24. Steve Bullock wasn’t able to participate in the debates. Having joined the presidential race late, because he chose to focus on matters at home during the Montana legislature’s session, he failed to generate campaign contributions from at least 65,000 donors. I hope he will be included in the next round, because he has a strong record and a unique story to tell as governor of a state Trump carried. Bullock held town-hall meetings in Iowa on June 26 and in New Hampshire the following day, and his campaign released these statements after the two debates:

“As the only candidate who has won a Trump state, it was clear that a critical voice was missing from the debate stage tonight. I’ve been focused on winning back the places we lost. That’s why tonight I spoke directly with voters in a televised town hall in Iowa and will do the same in New Hampshire tomorrow. If we don’t change our strategy — if we don’t both turn out Democrats and win back some of the voters we lost in the last election — we will lose to Trump again and we will deserve to.”

“Over the last two nights, it was clear that these debates were missing an important voice. As the only candidate who’s won and governed a Trump state — and the only one who’s passed progressive policies through a majority-Republican legislature even in these divided times — I can tell you that we can’t discount these perspectives if we’re ever going to beat Trump and get America back on track. I look forward to joining my colleagues in Detroit next month to discuss our plans to bring all Americans together to ensure a fair shot for everyone.”

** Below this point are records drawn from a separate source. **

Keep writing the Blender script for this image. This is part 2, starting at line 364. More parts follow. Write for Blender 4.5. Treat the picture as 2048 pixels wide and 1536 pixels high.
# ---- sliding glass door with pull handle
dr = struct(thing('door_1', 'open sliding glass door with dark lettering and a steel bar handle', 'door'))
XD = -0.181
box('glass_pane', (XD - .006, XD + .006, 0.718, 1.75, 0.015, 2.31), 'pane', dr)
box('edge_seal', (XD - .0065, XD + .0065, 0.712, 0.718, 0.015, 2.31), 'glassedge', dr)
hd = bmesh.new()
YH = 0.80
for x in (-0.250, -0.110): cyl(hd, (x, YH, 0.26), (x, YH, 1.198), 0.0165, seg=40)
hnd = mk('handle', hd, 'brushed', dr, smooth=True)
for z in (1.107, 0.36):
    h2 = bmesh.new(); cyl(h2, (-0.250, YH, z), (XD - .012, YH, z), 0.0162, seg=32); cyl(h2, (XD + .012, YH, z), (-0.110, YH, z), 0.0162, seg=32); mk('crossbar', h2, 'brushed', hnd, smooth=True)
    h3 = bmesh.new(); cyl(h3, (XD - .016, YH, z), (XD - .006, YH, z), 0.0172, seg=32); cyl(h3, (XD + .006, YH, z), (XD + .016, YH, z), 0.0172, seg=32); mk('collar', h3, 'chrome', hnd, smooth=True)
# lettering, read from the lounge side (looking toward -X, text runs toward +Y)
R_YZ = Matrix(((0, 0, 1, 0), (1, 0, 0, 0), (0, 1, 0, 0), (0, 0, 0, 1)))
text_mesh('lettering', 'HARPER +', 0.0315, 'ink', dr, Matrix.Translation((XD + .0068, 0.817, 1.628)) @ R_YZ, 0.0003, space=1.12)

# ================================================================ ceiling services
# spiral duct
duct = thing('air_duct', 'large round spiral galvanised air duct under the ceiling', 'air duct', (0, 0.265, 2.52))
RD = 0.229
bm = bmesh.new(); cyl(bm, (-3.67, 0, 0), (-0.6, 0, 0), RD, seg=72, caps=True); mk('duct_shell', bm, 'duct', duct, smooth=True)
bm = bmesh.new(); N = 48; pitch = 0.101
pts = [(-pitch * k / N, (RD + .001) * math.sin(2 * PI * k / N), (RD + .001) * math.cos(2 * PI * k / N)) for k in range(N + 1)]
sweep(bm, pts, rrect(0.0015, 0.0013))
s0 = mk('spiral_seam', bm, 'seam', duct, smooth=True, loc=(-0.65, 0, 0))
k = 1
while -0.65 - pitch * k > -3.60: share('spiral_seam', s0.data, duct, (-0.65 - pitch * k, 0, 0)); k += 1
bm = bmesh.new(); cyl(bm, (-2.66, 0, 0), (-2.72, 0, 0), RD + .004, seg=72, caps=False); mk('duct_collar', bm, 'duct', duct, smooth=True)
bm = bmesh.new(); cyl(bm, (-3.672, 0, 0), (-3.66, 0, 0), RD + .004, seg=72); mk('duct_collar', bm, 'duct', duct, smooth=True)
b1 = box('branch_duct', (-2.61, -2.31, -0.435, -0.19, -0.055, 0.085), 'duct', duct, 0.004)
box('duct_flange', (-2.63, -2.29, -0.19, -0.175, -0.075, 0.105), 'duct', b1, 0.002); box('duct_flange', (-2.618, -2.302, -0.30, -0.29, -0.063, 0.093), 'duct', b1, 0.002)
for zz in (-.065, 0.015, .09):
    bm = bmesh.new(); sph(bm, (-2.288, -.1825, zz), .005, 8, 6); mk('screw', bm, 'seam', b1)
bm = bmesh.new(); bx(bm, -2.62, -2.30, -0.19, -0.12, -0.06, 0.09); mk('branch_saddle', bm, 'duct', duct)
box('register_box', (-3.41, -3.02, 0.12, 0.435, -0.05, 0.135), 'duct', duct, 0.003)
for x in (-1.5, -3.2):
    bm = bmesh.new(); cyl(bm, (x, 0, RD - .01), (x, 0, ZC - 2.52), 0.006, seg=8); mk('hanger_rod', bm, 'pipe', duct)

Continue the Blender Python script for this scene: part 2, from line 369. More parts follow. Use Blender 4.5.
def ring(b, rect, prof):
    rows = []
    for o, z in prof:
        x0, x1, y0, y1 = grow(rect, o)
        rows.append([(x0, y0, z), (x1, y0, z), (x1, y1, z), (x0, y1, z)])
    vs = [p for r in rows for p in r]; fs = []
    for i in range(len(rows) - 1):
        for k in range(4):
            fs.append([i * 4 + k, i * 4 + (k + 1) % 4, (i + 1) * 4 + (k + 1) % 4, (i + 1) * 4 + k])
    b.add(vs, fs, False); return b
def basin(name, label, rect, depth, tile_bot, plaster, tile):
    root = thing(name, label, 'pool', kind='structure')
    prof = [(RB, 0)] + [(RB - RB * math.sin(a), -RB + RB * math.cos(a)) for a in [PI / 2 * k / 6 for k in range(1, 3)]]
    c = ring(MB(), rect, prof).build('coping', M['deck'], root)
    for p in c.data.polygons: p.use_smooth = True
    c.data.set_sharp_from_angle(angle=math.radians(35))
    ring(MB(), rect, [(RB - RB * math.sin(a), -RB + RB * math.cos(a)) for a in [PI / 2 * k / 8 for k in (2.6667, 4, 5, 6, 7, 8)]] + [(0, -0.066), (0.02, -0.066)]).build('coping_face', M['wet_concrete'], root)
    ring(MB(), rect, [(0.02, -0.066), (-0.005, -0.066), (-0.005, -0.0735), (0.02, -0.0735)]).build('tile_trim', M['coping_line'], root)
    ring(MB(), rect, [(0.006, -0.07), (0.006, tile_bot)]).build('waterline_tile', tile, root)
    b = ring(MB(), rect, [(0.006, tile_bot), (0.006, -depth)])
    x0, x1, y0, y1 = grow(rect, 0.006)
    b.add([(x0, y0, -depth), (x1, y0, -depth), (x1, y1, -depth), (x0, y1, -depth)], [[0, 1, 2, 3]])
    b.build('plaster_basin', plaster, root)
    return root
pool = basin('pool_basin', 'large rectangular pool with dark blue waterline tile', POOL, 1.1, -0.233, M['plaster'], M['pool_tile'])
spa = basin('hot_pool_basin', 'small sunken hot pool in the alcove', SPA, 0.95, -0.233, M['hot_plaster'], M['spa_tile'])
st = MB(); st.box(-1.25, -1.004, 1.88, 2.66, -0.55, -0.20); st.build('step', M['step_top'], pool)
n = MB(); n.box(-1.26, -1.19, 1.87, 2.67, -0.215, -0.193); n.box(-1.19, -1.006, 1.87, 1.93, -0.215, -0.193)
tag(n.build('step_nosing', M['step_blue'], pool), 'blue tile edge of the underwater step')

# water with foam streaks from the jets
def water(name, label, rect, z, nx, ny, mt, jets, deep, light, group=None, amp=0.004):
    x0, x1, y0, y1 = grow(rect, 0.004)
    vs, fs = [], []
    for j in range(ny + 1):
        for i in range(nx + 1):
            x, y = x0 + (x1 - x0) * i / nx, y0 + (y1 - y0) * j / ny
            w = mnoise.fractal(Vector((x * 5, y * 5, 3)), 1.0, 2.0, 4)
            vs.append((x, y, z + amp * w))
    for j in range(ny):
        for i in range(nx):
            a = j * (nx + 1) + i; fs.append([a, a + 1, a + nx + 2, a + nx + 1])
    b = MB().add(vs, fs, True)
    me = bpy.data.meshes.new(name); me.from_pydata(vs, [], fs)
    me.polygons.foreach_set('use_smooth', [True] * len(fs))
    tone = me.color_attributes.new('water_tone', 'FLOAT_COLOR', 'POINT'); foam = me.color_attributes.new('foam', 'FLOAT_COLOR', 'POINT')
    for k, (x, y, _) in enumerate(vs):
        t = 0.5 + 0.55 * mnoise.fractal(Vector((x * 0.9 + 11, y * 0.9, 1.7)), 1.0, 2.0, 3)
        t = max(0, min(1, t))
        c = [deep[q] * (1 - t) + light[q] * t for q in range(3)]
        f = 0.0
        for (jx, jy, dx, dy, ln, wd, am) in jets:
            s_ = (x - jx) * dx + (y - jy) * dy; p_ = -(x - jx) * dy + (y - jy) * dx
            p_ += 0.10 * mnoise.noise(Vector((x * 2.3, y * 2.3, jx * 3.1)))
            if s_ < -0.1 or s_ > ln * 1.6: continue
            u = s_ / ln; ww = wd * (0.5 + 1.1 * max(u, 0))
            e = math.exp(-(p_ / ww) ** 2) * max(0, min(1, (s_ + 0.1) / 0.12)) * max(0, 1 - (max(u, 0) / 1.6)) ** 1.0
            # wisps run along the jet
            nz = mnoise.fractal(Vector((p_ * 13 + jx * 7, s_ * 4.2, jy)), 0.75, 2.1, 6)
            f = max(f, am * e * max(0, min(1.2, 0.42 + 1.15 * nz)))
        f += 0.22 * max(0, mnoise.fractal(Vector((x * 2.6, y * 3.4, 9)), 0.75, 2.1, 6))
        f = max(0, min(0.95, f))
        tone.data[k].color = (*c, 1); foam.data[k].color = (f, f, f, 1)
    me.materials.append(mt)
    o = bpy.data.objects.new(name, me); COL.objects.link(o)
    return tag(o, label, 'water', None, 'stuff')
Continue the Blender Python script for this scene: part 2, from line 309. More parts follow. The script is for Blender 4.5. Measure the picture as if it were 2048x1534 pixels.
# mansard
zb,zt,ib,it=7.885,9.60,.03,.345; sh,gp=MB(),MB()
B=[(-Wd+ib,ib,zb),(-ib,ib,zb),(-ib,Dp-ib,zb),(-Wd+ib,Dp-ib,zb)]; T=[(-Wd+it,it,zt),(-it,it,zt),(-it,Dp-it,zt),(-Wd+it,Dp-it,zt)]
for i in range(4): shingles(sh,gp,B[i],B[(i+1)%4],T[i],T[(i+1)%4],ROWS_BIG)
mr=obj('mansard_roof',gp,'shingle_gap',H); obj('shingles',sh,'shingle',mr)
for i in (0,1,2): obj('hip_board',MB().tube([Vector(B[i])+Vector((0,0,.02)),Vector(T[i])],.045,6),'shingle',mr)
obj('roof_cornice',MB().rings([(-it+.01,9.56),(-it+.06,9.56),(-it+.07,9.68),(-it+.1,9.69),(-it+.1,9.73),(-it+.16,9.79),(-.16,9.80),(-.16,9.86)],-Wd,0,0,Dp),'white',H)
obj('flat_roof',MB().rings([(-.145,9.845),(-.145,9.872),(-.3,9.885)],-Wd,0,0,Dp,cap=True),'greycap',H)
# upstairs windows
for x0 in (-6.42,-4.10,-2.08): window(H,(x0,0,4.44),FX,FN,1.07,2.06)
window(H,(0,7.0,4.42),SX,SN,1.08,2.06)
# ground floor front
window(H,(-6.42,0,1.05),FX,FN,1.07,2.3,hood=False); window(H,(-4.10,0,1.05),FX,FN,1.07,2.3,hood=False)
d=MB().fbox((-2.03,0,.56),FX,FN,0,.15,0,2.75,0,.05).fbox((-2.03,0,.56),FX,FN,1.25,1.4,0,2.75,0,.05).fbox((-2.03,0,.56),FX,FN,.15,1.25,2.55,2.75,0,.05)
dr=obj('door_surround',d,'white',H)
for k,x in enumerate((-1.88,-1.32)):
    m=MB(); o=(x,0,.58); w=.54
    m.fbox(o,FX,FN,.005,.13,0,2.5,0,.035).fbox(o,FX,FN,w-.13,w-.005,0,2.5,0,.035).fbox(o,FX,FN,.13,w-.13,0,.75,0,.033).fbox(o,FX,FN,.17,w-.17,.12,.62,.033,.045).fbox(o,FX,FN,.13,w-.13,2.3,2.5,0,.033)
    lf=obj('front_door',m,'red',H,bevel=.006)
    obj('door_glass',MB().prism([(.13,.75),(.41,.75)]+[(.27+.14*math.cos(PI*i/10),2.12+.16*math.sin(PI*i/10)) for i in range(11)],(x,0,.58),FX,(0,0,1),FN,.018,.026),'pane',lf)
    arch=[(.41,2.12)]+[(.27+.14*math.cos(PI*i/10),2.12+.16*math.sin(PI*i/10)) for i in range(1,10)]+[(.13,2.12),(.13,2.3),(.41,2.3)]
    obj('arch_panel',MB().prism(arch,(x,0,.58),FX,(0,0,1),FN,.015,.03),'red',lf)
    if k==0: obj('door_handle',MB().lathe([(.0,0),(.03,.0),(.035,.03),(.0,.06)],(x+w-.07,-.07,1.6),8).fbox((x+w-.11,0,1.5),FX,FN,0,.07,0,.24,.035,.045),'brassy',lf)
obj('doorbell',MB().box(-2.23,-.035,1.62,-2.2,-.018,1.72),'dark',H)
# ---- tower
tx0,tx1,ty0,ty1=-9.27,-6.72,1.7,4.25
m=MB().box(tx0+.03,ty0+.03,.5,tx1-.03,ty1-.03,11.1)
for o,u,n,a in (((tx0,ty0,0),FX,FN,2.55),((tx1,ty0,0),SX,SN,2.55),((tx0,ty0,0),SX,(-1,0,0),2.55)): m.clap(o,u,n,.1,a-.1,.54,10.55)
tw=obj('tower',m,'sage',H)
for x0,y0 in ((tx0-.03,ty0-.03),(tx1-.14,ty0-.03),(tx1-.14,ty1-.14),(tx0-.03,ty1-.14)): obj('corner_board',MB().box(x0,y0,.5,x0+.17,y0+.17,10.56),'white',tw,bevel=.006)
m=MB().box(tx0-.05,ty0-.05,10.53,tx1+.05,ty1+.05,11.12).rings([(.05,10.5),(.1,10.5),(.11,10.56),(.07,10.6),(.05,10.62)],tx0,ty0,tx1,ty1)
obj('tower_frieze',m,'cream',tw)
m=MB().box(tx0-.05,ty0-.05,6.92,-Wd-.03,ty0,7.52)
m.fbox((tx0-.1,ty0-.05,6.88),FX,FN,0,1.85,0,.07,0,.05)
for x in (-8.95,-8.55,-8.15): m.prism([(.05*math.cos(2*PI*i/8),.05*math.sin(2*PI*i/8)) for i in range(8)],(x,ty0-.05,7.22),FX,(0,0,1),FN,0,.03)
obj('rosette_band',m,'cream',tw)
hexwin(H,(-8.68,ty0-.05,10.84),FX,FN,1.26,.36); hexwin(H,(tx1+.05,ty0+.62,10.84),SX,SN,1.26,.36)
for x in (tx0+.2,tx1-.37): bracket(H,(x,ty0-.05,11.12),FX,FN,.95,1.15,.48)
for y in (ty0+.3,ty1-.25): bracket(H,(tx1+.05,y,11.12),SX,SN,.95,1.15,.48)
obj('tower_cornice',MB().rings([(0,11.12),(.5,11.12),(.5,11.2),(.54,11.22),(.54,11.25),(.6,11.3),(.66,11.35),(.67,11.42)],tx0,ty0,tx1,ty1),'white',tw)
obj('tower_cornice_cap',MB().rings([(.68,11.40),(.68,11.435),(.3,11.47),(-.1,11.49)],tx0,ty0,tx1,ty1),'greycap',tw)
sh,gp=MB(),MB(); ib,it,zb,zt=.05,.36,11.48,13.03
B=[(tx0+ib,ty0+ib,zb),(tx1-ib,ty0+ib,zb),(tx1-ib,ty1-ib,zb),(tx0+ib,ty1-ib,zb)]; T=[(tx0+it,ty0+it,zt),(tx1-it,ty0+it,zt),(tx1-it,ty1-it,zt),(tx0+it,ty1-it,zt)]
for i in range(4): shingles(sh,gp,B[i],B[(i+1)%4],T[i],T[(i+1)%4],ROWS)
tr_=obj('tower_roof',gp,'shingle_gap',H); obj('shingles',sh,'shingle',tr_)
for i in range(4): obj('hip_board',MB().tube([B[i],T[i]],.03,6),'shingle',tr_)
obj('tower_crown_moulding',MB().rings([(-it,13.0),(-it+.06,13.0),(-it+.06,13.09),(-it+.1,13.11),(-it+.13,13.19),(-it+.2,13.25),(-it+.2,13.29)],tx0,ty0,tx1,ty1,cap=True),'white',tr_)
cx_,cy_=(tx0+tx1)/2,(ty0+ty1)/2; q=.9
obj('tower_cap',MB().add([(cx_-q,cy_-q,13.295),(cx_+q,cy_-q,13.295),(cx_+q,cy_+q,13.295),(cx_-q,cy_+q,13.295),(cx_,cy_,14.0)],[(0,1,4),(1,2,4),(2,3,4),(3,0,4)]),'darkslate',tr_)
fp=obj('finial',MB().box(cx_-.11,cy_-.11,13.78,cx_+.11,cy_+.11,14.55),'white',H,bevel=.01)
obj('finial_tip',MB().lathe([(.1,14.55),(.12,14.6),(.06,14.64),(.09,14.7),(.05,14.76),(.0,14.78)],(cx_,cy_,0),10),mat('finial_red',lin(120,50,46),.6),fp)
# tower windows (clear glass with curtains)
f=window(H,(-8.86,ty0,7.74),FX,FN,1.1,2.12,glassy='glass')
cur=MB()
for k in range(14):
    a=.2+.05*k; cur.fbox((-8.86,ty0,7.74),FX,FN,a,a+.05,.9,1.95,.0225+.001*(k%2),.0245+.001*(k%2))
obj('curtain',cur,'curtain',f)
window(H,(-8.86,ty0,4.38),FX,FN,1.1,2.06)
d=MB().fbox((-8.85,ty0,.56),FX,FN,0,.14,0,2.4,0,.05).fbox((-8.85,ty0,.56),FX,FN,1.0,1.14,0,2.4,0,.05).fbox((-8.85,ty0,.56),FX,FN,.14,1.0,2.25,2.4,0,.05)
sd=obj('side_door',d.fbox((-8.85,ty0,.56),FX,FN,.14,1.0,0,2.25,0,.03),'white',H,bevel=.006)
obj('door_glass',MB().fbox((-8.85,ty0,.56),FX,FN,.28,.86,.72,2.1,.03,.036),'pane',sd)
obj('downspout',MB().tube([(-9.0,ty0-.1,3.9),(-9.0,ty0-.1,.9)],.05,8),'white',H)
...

25. Seth Moulton also didn’t meet the Democratic National Committee’s debate criteria. Instead of spending this week campaigning in early voting states, he traveled to Miami and booked as many television interviews as possible. Moulton’s campaign paid to run this commercial on MSNBC during the debates:

It’s a good spot, but Moulton won’t have a chance at becoming part of the conversation if he can’t qualify for later debates.